**Problem to work on**
Locate the string "pixels" throughout the material and copy every line in which it occurs.

[Dataset rows]
☆ ☆ ☆ ☆ ☆

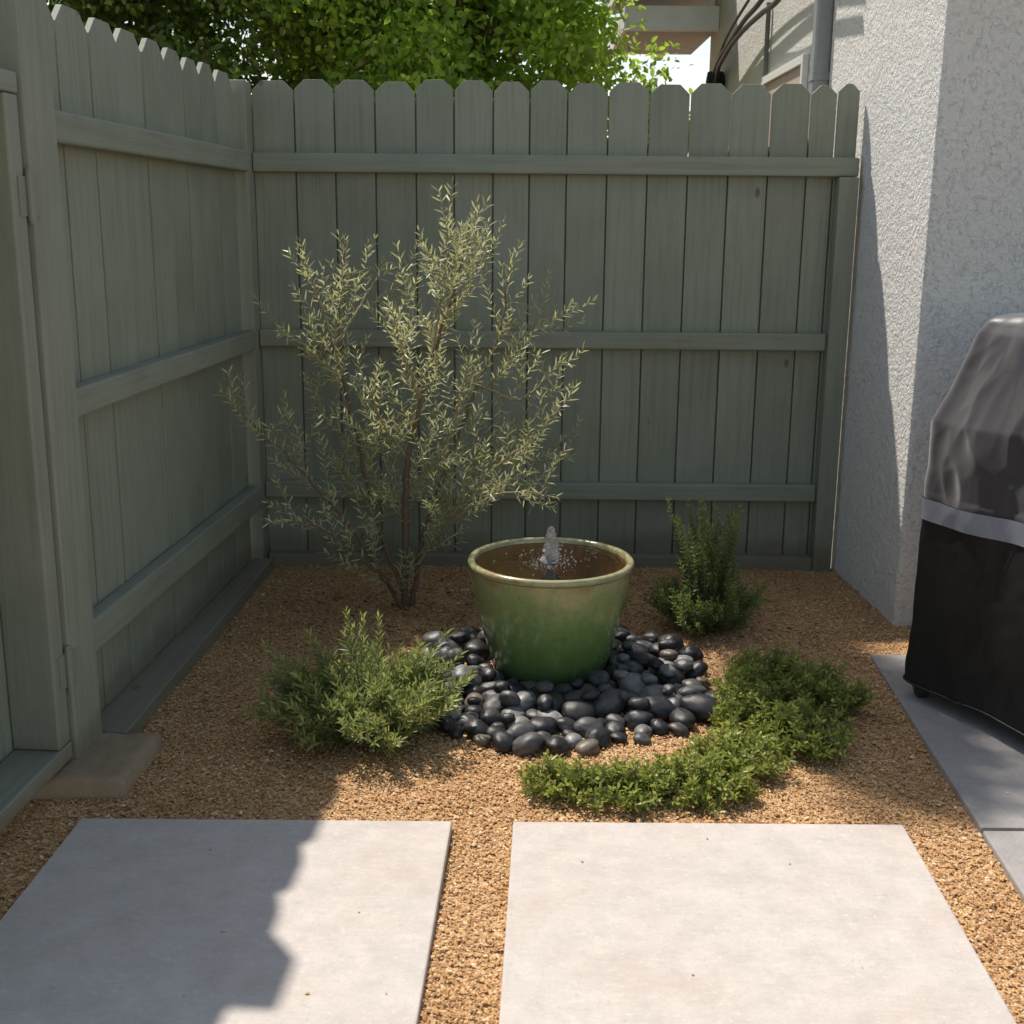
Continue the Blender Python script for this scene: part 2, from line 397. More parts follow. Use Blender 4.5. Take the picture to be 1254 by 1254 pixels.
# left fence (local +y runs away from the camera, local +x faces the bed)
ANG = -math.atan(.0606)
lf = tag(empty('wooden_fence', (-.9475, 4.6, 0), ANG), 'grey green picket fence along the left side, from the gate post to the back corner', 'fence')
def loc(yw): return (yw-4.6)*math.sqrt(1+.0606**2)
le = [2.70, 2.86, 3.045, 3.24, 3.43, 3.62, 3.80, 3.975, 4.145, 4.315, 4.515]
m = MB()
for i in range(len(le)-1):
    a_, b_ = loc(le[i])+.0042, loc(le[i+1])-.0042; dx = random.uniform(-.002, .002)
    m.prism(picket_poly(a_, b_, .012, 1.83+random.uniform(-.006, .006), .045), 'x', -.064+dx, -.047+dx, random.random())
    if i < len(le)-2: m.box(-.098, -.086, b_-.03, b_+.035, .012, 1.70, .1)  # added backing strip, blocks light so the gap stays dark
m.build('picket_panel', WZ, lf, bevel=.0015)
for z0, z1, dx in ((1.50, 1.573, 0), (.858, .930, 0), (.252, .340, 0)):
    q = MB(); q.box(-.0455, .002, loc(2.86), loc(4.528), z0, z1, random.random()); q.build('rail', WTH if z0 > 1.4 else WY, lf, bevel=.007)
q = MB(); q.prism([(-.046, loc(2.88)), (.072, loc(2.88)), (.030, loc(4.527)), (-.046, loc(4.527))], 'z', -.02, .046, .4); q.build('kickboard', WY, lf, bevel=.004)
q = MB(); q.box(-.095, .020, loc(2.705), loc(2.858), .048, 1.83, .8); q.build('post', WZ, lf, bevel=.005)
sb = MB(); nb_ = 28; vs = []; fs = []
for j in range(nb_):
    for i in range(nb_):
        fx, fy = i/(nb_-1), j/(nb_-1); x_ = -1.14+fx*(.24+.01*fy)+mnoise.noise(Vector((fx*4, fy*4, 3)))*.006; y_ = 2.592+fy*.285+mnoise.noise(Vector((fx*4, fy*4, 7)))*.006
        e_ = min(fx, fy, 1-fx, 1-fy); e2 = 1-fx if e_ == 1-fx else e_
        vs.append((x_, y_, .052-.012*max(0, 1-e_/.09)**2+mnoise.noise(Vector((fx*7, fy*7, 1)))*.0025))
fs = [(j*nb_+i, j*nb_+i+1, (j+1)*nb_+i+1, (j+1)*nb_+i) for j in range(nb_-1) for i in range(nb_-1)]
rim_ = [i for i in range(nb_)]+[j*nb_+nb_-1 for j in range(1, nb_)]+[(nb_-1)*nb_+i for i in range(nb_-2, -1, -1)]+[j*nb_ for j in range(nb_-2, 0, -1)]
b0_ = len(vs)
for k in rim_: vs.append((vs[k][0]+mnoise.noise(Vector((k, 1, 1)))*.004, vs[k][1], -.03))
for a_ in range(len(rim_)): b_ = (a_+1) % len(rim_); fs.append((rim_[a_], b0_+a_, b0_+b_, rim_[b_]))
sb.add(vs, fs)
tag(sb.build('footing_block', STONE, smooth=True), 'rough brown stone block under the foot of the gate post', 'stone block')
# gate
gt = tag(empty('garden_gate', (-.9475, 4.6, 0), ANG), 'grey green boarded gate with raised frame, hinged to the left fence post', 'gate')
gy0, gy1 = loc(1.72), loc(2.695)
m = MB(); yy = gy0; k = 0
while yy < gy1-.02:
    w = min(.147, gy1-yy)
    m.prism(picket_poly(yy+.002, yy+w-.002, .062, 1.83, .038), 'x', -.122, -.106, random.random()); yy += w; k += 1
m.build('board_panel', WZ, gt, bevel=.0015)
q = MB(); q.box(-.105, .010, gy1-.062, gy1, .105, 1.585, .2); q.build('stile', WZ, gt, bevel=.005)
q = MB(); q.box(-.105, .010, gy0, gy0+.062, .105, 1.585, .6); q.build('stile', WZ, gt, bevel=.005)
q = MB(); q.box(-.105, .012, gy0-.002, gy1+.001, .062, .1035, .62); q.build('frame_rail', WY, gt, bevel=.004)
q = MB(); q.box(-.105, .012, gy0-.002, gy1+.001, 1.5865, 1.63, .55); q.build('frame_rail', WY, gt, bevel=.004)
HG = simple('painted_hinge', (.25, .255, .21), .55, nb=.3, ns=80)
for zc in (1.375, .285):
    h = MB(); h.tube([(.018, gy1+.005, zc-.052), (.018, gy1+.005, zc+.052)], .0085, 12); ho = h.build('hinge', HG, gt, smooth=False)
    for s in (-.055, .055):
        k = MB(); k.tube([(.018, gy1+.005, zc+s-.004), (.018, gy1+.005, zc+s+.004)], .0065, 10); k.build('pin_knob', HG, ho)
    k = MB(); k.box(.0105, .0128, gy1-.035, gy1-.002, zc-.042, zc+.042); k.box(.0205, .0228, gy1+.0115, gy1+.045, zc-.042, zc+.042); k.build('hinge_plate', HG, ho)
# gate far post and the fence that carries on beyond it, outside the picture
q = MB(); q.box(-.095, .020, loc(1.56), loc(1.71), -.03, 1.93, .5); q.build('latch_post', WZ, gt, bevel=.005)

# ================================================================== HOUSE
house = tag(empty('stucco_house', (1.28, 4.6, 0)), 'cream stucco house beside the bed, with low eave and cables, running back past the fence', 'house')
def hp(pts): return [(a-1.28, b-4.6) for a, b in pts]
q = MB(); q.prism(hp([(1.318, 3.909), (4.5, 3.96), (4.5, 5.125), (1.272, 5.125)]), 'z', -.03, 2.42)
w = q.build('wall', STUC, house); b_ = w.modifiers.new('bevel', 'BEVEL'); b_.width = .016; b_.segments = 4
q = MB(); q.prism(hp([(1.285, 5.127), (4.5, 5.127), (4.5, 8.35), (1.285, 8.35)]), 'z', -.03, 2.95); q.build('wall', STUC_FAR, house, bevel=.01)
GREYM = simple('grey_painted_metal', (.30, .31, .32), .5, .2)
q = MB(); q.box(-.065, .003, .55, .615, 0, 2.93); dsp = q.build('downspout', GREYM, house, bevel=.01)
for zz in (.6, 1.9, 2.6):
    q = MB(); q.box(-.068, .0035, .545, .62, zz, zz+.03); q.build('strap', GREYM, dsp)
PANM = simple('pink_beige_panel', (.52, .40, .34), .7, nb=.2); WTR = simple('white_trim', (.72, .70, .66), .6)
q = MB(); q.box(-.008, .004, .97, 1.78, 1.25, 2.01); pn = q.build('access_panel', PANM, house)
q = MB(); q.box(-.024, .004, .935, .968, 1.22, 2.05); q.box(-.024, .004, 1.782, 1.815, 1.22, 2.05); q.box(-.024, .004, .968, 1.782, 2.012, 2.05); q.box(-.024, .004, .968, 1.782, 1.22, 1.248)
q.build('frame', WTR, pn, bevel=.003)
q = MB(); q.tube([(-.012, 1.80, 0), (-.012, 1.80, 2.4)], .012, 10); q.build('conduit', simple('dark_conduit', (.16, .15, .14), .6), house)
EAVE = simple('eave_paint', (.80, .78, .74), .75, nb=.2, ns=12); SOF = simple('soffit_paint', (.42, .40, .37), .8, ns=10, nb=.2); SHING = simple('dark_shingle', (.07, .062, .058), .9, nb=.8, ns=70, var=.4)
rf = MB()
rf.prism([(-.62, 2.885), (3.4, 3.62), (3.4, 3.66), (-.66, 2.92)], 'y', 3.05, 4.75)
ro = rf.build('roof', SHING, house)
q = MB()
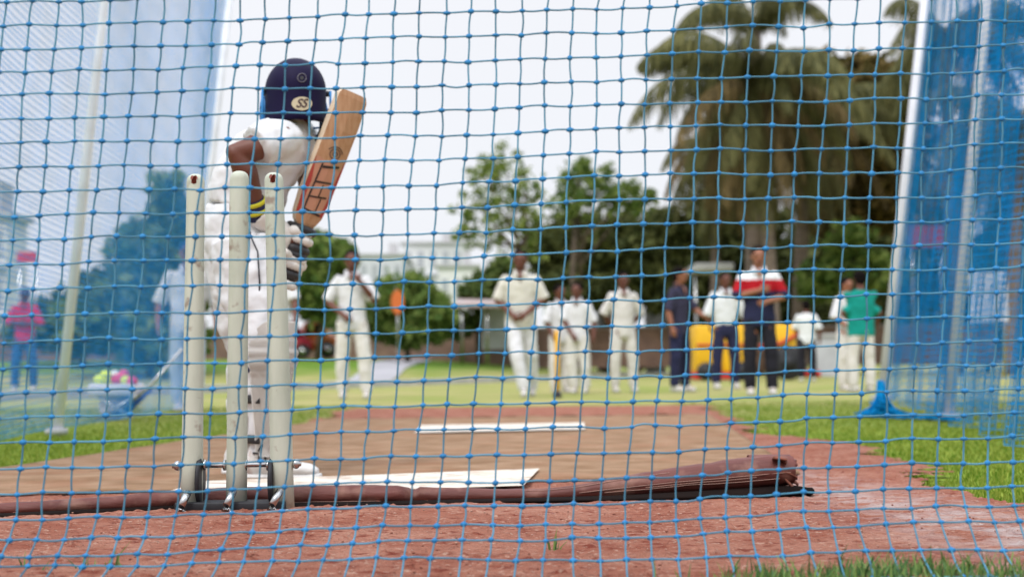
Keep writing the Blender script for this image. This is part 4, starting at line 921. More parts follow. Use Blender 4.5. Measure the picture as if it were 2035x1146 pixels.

☆ ☆ ☆ ☆ ☆

**Result**
Continue the Blender Python script for this scene: part 2, from line 397. More parts follow. Use Blender 4.5. Take the picture to be 1254 by 1254 pixels.
Keep writing the Blender script for this image. This is part 4, starting at line 921. More parts follow. Use Blender 4.5. Measure the picture as if it were 2035x1146 pixels.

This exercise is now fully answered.